10. A method performed by a controller of a data storage device, the method comprising:
selecting a submission queue of a set of submission queues of an access device based at least in part on availability of space in a completion queue of the access device; and
accessing the submission queue.
11. The method of claim 10, wherein each submission queue of the set of submission queues is non-empty, and wherein the submission queue is selected based on determining that the completion queue is not full.
12. The method of claim 10, further comprising, in response to accessing the submission queue, updating completion queue information to indicate that a portion of the completion queue is unavailable.
13. The method of claim 12, further comprising determining that the completion queue has available space based on the completion queue information.
14. The method of claim 10, further comprising:
determining a next completion queue tail pointer value based on completion queue information; and
in response to determining that the next completion queue tail pointer value is distinct from a completion queue head pointer value of the completion queue, determining that the completion queue has available space.

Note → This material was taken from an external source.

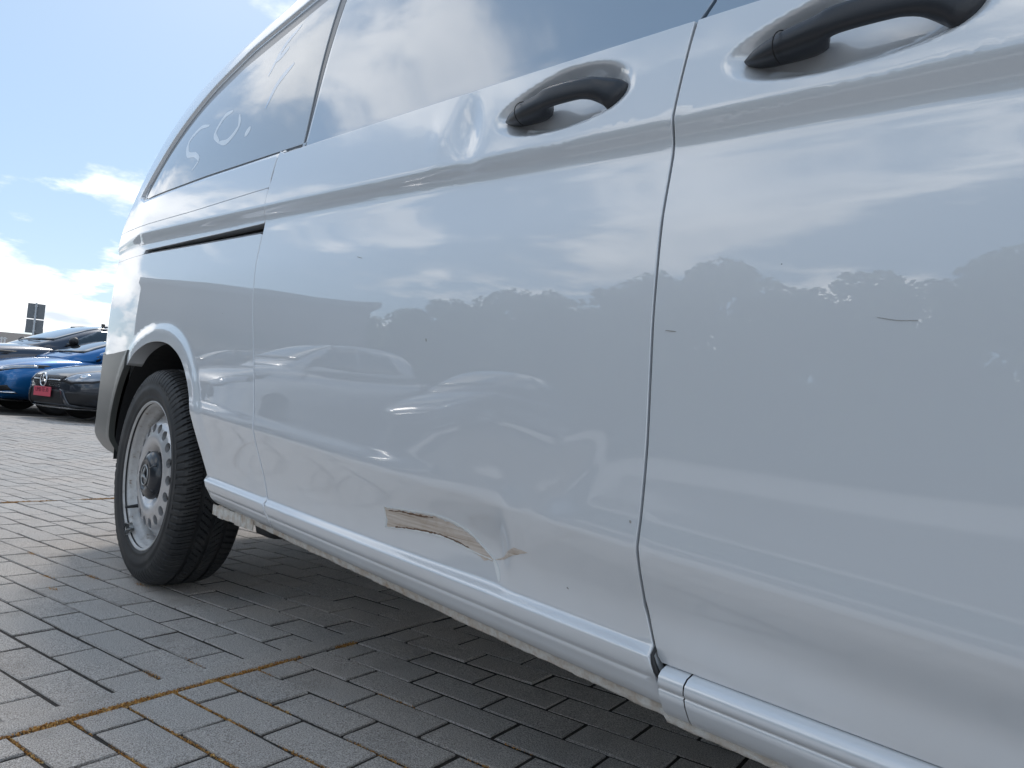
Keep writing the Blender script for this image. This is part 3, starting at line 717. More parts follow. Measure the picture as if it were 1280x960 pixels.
def build_wheel(C, full=True):
    # disc with round ventilation holes
    NH, RH, HR = 18, .1465, .0148
    def dd(r): return float(pchip([.05,.074,.084,.100,.118,.132,.160,.172,.182,.192],[.062,.060,.050,.034,.030,.034,.040,.052,.064,.070],np.array([r]))[0])
    P = []; 
    rings = [(r, 108) for r in (.074,.080,.086,.092,.098,.104,.110,.117,.124,.172,.178,.184)]
    for r, k in rings:
        for i in range(k): a = 2*math.pi*(i+.5*(int(r*1000) % 2))/k; P.append((r*math.cos(a), r*math.sin(a)))
    for h in range(NH):
        a0_ = 2*math.pi*h/NH; hx, hy = RH*math.cos(a0_), RH*math.sin(a0_)
        for q, k in ((HR, 20), (HR+.0022, 20)):
            for i in range(k): a = 2*math.pi*i/k; P.append((hx+q*math.cos(a)*.94, hy+q*math.sin(a)*.94) if False else (hx+q*math.cos(a), hy+q*math.sin(a)))
        am = a0_+math.pi/NH
        for r in (.132,.140,.148,.156,.163): P.append((r*math.cos(am), r*math.sin(am)))
    ol = np.array([(.192*math.cos(2*math.pi*i/144), .192*math.sin(2*math.pi*i/144)) for i in range(144)])
    V, F = triang(ol, np.array(P))
    F2 = []
    for t in F:
        c = V[list(t)].mean(0); r = np.hypot(*c)
        if r < .0735: continue
        ah = round(math.atan2(c[1], c[0])/(2*math.pi/NH))*2*math.pi/NH
        if np.hypot(c[0]-RH*math.cos(ah), c[1]-RH*math.sin(ah)) < HR*.985: continue
        F2.append(t)
    rr = np.hypot(V[:, 0], V[:, 1]); verts = [(C[0]+v[0], C[1]-.012+dd(min(max(r, .05), .192)), C[2]+v[1]) for v, r in zip(V, rr)]
    n0 = len(verts); cnt = {}
    for t in F2:
        for i in range(len(t)): cnt[(t[i], t[(i+1) % len(t)])] = 1
    bnd = [(a, b) for a, b in cnt if (b, a) not in cnt and rr[a] < .19]
    mp_ = {}
    for a, b in bnd:
        for q in (a, b):
            if q not in mp_: mp_[q] = len(verts); v = verts[q]; verts.append((v[0], v[1]+.012, v[2]))
    F2 += [(b, a, mp_[a], mp_[b]) for a, b in bnd]
    wheel = mesh_obj('wheel', verts, F2, M_rim, van, True)
    wheel.matrix_basis = Matrix.Translation(C) @ Matrix.Rotation(R(1.2), 4, 'Z') @ Matrix.Scale(WS, 4) @ Matrix.Translation(-Vector(C))
    md = wheel.modifiers.new('e', 'EDGE_SPLIT'); md.split_angle = R(50)
    rim = [(.192-.192+.004,.2215),(.0,.2255),(-.001,.2285),(.002,.2305),(.006,.2295),(.0085,.226),(.010,.2205),(.013,.2165),(.020,.2135),(.030,.2115),(.034,.2080),(.040,.2045),(.055,.2030),(.072,.2000),(.080,.1950),(.086,.190),(.12,.185),(.18,.19),(.185,.22)]
    lathe('rim_barrel', [(d+.006, r) for d, r in rim], C, M_rust, wheel, 128)
    side = [(.020,.219),(.010,.2255),(.0035,.234),(.001,.239),(.0018,.2405),(-.001,.250),(-.0035,.262),(-.0042,.272),(-.0028,.2735),(-.0035,.285),(-.0015,.297),(.003,.308),(.0095,.3175),(.018,.3245)]
    trd = [(.018,.3245),(.028,.3285),(.045,.3320),(.0562,.3330),(.0569,.3330),(.0672,.3335),(.0679,.3335),(.0972,.334),(.0979,.334),(.1082,.334),(.1089,.334),(.1382,.3335),(.1389,.3335),(.1492,.333),(.1499,.333),(.165,.3315),(.18,.327),(.19,.320)]
    inn = [(.19,.320),(.200,.30),(.205,.27),(.20,.24),(.19,.219)]
    prof = side[:-1]+densify(trd, .0045)[:-1]+inn
    ty = lathe('tyre', prof, C, M_tyre, wheel, 1150 if full else 300, tread)
    ty.data.polygons.foreach_set('use_smooth', [math.hypot(q.center.x-C[0], q.center.z-C[2]) < .312 for q in ty.data.polygons])
    # moulded ribs round the sidewall
    bm = bmesh.new()
    for i in range(64):
        a = 2*math.pi*i/64
        if (i//5) % 2: continue
        M_ = Matrix.Translation(C) @ Matrix.Rotation(-a, 4, 'Y')
        add_box(bm, (.288, -.0028, 0), (.011, .0012, .014), M_)
    tag(bm_obj('sidewall_rib', bm, M_tyre, wheel, False), kind='stuff')
    cap = [(.044,.0755),(.036,.0745),(.030,.071),(.022,.062),(.017,.052),(.0155,.044),(.0185,.042),(.019,.030),(.018,.012),(.018,.0005)]
    cp = lathe('centre_cap', [(d-.014, r) for d, r in cap], C, M_cap, wheel, 60)
    bm = bmesh.new()
    add_tube(bm, [(C[0]+.030*math.cos(a), C[1]+.0025, C[2]+.030*math.sin(a)) for a in np.linspace(0, 2*math.pi, 41)], .0022, 6, False)
    for k in range(3):
        a = math.pi/2+k*2*math.pi/3; p = Vector((C[0]+.029*math.cos(a), C[1]+.0025, C[2]+.029*math.sin(a)))
        add_tube(bm, [(C[0], C[1]-.001, C[2]), p], [.0055, .0008], 6)
    bm_obj('star_emblem', bm, M_weight, cp)
    bm = bmesh.new()
    for k in range(5):
        a = .55+k*2*math.pi/5; u = Vector((math.cos(a), 0, math.sin(a)))
        add_tube(bm, [Vector(C)+u*.046+Vector((0, .0035, 0)), Vector(C)+u*.072+Vector((0, .017, 0))], [.004, .006], 5)
    tag(bm_obj('cap_spoke', bm, M_cap, cp), kind='stuff')
    bm = bmesh.new(); a = R(218); u = Vector((math.cos(a), 0, math.sin(a)))
    add_tube(bm, [Vector(C)+u*.186+Vector((0, .060, 0)), Vector(C)+u*.190+Vector((0, .035, 0)), Vector(C)+u*.196+Vector((0, .012, 0)), Vector(C)+u*.197+Vector((0, .002, 0))], [.0065, .006, .0045, .0045], 8); bm_obj('valve_stem', bm, M_black, wheel)
    bm = bmesh.new(); a = R(238); M_ = Matrix.Translation(C) @ Matrix.Rotation(-a, 4, 'Y'); add_box(bm, (.218, .008, 0), (.020, .014, .026), M_, .004); bm_obj('balance_weight', bm, M_weight, wheel)
    lathe('hole_shade_disc', [(.066,.188),(.068,.06)], C, M_dark, wheel, 48)  # black disc added so the vent holes look deep in shade
    lathe('brake_drum', [(.09,.004),(.09,.13),(.10,.15),(.18,.15)], C, M_black, wheel, 40)
    return wheel
WS = 1.03
WC = Vector((-2.515, .695, .334*WS))
build_wheel(WC)
w2 = None
fw = build_wheel(Vector((.75, .695, .334*WS)), False)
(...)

15. The method of claim 10, further comprising, subsequent to performing a command corresponding to a submission queue entry of the submission queue:
adding a completion queue entry to the completion queue; and
updating a second completion queue tail pointer value of the completion queue.
16. A device comprising:
a memory; and
a controller coupled to the memory, the controller configured to maintain completion queue information, to determine availability of space of a completion queue of an access device based on the completion queue information, and to select a submission queue from a set of submission queues of the access device based at least in part on the availability of space of the completion queue.
17. The device of claim 16, wherein the controller is further configured to, in response to accessing a submission queue entry of the submission queue, update the completion queue information to indicate that a portion of the completion queue is reserved to store a completion queue entry corresponding to the submission queue entry.
18. The device of claim 16, wherein the controller is further configured to, in response to performing a command corresponding to a submission queue entry of the submission queue, add a completion queue entry to the completion queue.
19. The device of claim 16, further comprising:
a submission queue filter configured to select a subset of submission queues from the set of submission queues in response to determining that each submission queue of the subset of submission queues has a corresponding completion queue that is not full; and
an arbiter configured to, in response to receiving availability data from the submission queue filter indicating the subset of submission queues, select the submission queue from the subset of submission queues based on a selection policy.
20. The device of claim 19, wherein the selection policy includes at least one of a round robin selection policy, a weighted round robin selection policy, a priority-based selection policy, or a combination thereof.